— start of Data extract —

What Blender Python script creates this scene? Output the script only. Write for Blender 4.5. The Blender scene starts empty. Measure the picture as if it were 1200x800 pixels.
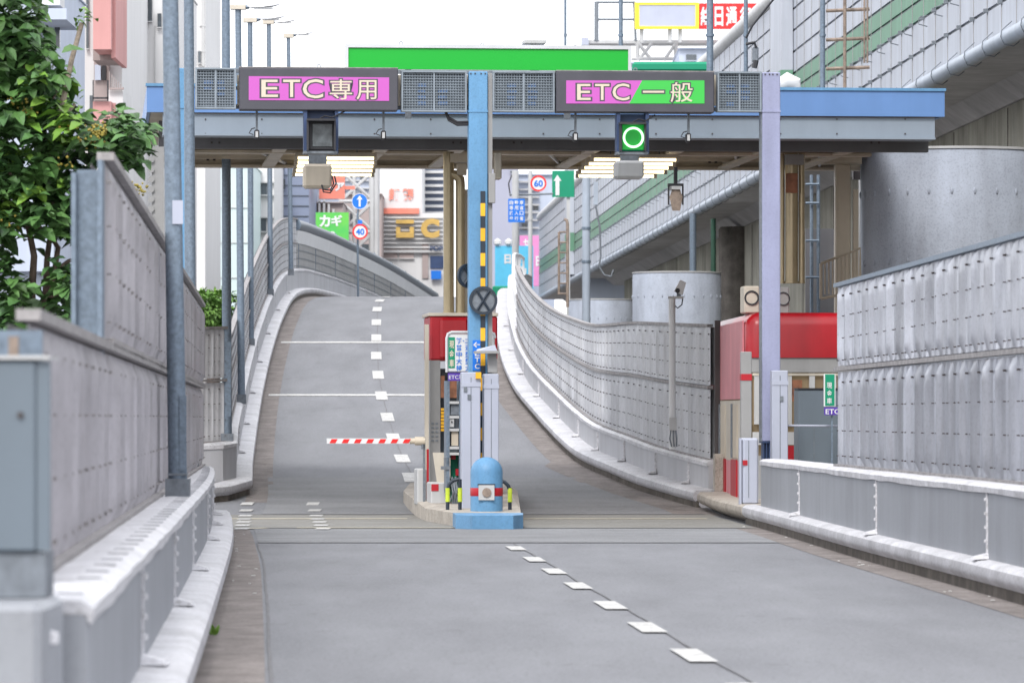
import bpy, math, random
import numpy as np
from mathutils import Vector, Matrix
random.seed(7)
S = bpy.context.scene
C = S.collection
# ------------------------------------------------------------------ camera
F, HZ, EYE = 5400.0, 489.0, 1.7          # focal length and horizon row of the 1200 px wide photograph, eye height
cam = bpy.data.cameras.new('camera'); co = bpy.data.objects.new('camera', cam); C.objects.link(co)
co.location = (0, 0, EYE); co.rotation_euler = (math.pi/2, 0, 0)
cam.sensor_width = 36; cam.lens = 36*F/1200; cam.shift_y = (HZ-400)/1200.0
cam.clip_start = .5; cam.clip_end = 6000
cam.dof.use_dof = True; cam.dof.focus_distance = 76; cam.dof.aperture_fstop = 4.8
S.camera = co
# ------------------------------------------------------------------ light
SUN_EL, SUN_AZ = math.radians(44), math.radians(192)     # high, behind the photographer, veiled by thin cloud
w = bpy.data.worlds.new("World"); S.world = w; w.use_nodes = True
n = w.node_tree.nodes; l = w.node_tree.links
bg = n['Background']; bg.inputs['Strength'].default_value = .15
sky = n.new('ShaderNodeTexSky'); sky.sky_type = 'NISHITA'; sky.sun_disc = False
sky.sun_elevation = SUN_EL; sky.sun_rotation = SUN_AZ; sky.air_density = 1.0; sky.dust_density = 2.5
cl = n.new('ShaderNodeTexNoise'); cl.inputs['Scale'].default_value = 2.2; cl.inputs['Detail'].default_value = 5
tc = n.new('ShaderNodeTexCoord'); mp = n.new('ShaderNodeMapping'); mp.inputs['Scale'].default_value = (1, 1, 3)
l.new(tc.outputs['Generated'], mp.inputs[0]); l.new(mp.outputs[0], cl.inputs['Vector'])
rmp = n.new('ShaderNodeValToRGB'); rmp.color_ramp.elements[0].color = (8.0, 8.1, 8.5, 1); rmp.color_ramp.elements[1].color = (9.4, 9.4, 9.6, 1)
l.new(cl.outputs['Fac'], rmp.inputs[0])
mx = n.new('ShaderNodeMixRGB'); mx.inputs[0].default_value = .86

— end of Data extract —

• Problem to solve:
Reproduce the full listing faithfully, but do not carry over any pictures.

• Answer to the exercise:
What Blender Python script creates this scene? Output the script only. Write for Blender 4.5. The Blender scene starts empty. Measure the picture as if it were 1200x800 pixels.
import bpy, math, random
import numpy as np
from mathutils import Vector, Matrix
random.seed(7)
S = bpy.context.scene
C = S.collection
# ------------------------------------------------------------------ camera
F, HZ, EYE = 5400.0, 489.0, 1.7          # focal length and horizon row of the 1200 px wide photograph, eye height
cam = bpy.data.cameras.new('camera'); co = bpy.data.objects.new('camera', cam); C.objects.link(co)
co.location = (0, 0, EYE); co.rotation_euler = (math.pi/2, 0, 0)
cam.sensor_width = 36; cam.lens = 36*F/1200; cam.shift_y = (HZ-400)/1200.0
cam.clip_start = .5; cam.clip_end = 6000
cam.dof.use_dof = True; cam.dof.focus_distance = 76; cam.dof.aperture_fstop = 4.8
S.camera = co
# ------------------------------------------------------------------ light
SUN_EL, SUN_AZ = math.radians(44), math.radians(192)     # high, behind the photographer, veiled by thin cloud
w = bpy.data.worlds.new("World"); S.world = w; w.use_nodes = True
n = w.node_tree.nodes; l = w.node_tree.links
bg = n['Background']; bg.inputs['Strength'].default_value = .15
sky = n.new('ShaderNodeTexSky'); sky.sky_type = 'NISHITA'; sky.sun_disc = False
sky.sun_elevation = SUN_EL; sky.sun_rotation = SUN_AZ; sky.air_density = 1.0; sky.dust_density = 2.5
cl = n.new('ShaderNodeTexNoise'); cl.inputs['Scale'].default_value = 2.2; cl.inputs['Detail'].default_value = 5
tc = n.new('ShaderNodeTexCoord'); mp = n.new('ShaderNodeMapping'); mp.inputs['Scale'].default_value = (1, 1, 3)
l.new(tc.outputs['Generated'], mp.inputs[0]); l.new(mp.outputs[0], cl.inputs['Vector'])
rmp = n.new('ShaderNodeValToRGB'); rmp.color_ramp.elements[0].color = (8.0, 8.1, 8.5, 1); rmp.color_ramp.elements[1].color = (9.4, 9.4, 9.6, 1)
l.new(cl.outputs['Fac'], rmp.inputs[0])
mx = n.new('ShaderNodeMixRGB'); mx.inputs[0].default_value = .86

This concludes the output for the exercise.